Logistics hub advantage:
Germany’s central location and infrastructure (ports in Hamburg/Bremen, airports in Frankfurt/Munich, extensive Autobahn and rail networks) make it Europe’s distribution hub. A warehouse in Cologne or Frankfurt reaches:
- 180 million consumers (Germany, Netherlands, Belgium, Northern France) within 12 hours
- 280 million consumers (adding Austria, Switzerland, Denmark, Poland) within 24 hours
- All major European markets within 48 hours
This is impossible from UK (island isolation, post-Brexit customs), Spain (southwestern peripheral position), or Nordics (northern periphery, limited border access).
Regulatory efficiency cascade:
German food authorities (BVL, Bundesamt für Verbraucherschutz) set standards exceeding EU minimums. Products approved for German market face minimal additional compliance in Austria (same language, similar standards), Netherlands (closely aligned regulations), and France (German compliance typically satisfies French requirements). This regulatory cascade doesn’t work in reverse—products entering through less stringent markets often face additional German requirements.

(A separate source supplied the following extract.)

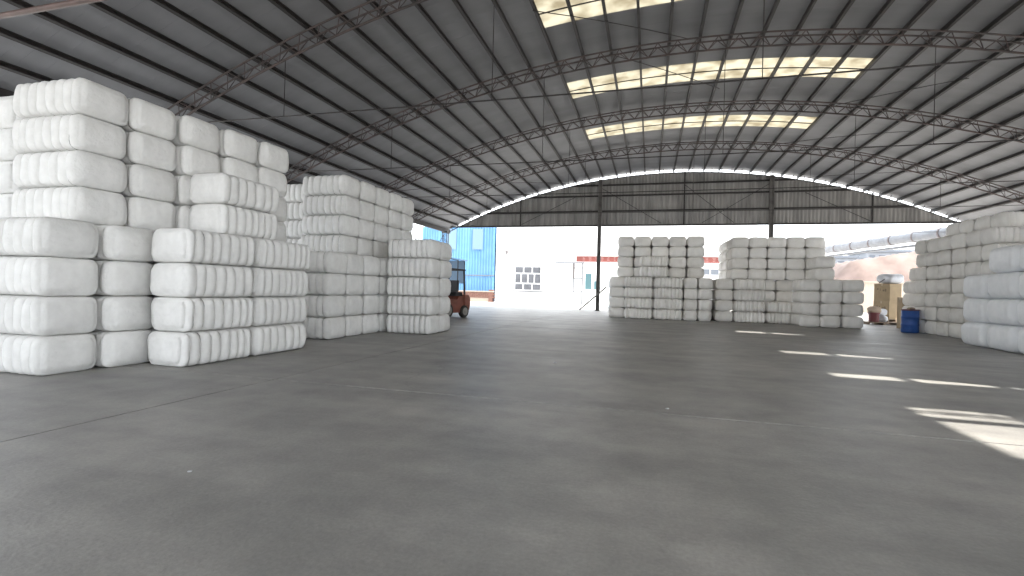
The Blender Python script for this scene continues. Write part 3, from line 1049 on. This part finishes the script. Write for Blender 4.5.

Distributor network depth:
German distributors maintain the most developed pan-European networks. Quality German distributors typically cover:
- Austria (included in standard territory)
- Switzerland (German-speaking regions)
- Benelux (Netherlands, Belgium, Luxembourg)
- Often Poland and Czech Republic
This multi-country coverage from single distributor relationship doesn’t exist with French, UK, or Dutch distributors, who typically serve only their domestic market.
Strategic implication: Germany as first market creates natural expansion sequence: Germany → Austria (months 6-12) → Switzerland (months 12-18) → Netherlands (months 12-24) → Poland/Czech Republic (months 18-24). This cascading expansion achieves pan-European presence within 24 months using single German distributor relationship and German warehouse location. Alternative entry points require separate distributor relationships, warehouses, and compliance processes for each market—multiplying complexity and cost.